The results have been tough to miss. Defensively, his six outs above average are tied for fifth among all major leaguers and tied for second among center fielders.

At the plate, Scott has more than doubled his walk rate, to 10.1%, and increased his line drive percentage from 21.9 to 29.7.

“There’s a big difference in how he’s coming in and preparing for a game and how he’s making adjustments based on the results,” says Marmol. “The biggest difference with Victor compared to when he first got here and didn’t have success when he broke camp with us last year is he understands what the league is trying to do to him.

“And he’s actually answering back.”

The ceiling is the proof

It’s a little hard to tell what all this means for 2025. Sunday, veterans Arenado, Lars Nootbar and Willson Contreras homered in a 6-1 victory that capped a three-game sweep of the Washington Nationals.

 The Cardinals’ much-ballyhooed “organizational reset” is still ongoing. Longtime baseball operations head John Mozeliak is stepping aside after this season, making way for former Red Sox GM Chaim Bloom.

Yet the mix of versatile mid-career pieces, veteran stalwarts and emerging players such as Scott and shortstop Masyn Winn are melding. The pitching staff’s ERA, 19th in the majors, might portend unluckier days ahead.
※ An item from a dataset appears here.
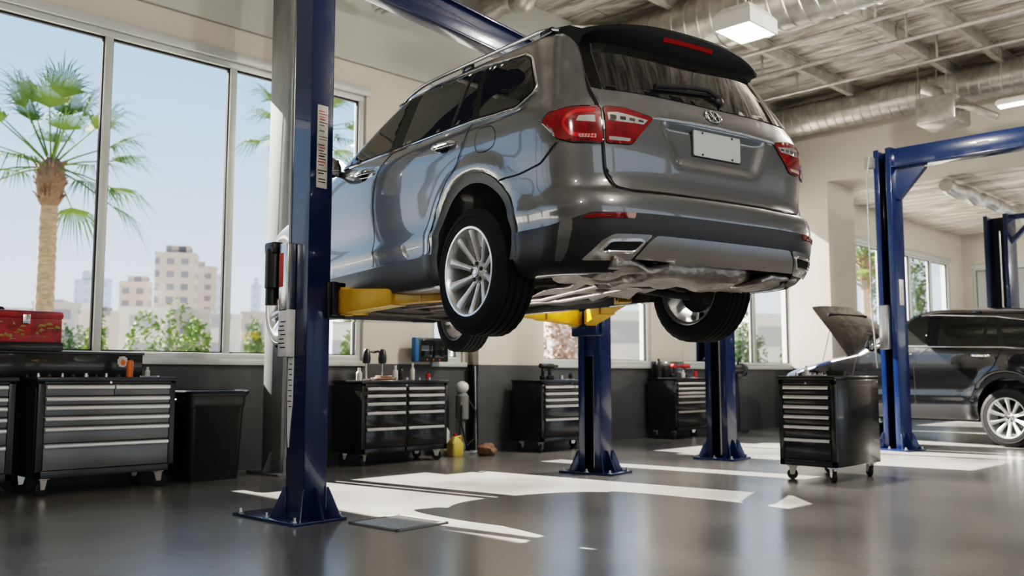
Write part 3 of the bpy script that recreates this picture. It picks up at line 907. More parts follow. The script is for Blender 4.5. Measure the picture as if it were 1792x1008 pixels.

For his part, Scott is getting his feet down in the foundation. He was teammates at West Virginia with infielder J.J. Wetherholt, whom the Cardinals selected seventh overall last season; Wetherholt, now at Class AA, is off to a strong start in his first 50 professional games, with a .403 career OBP.

He and Scott would represent a very athletic future core of the club, one that might recall, just a bit, those hit-and-run Cardinals of the 1980s, and those red-coated St. Louis hall of famers Scott calls to mind so easily.

And even those guys – Coleman stole 110 bases as a 23-year-old rookie – didn’t have the liberal base-stealing rules of today’s big leagues. Scott actually has a higher major league success rate on steals – 16 for 18, 89% – as he did at West Virginia (62 for 72, 86%).

“They help out my game a lot,” he says of MLB’s new rules. “So I appreciate them.”

And the Cardinals are gaining a greater appreciation for Scott, leading the way into a new era – even as this current one is going better than almost any imaginable reset.

“That’s the exciting part of the team – we don’t exactly know what the ceiling is,” says Nootbar.

Says Arenado: “We know what we have. We’re getting some guys playing really good baseball. It’s not something we didn’t expect; we just needed them to do it, right?

“We needed Victor Scott – he’s playing better than we thought.”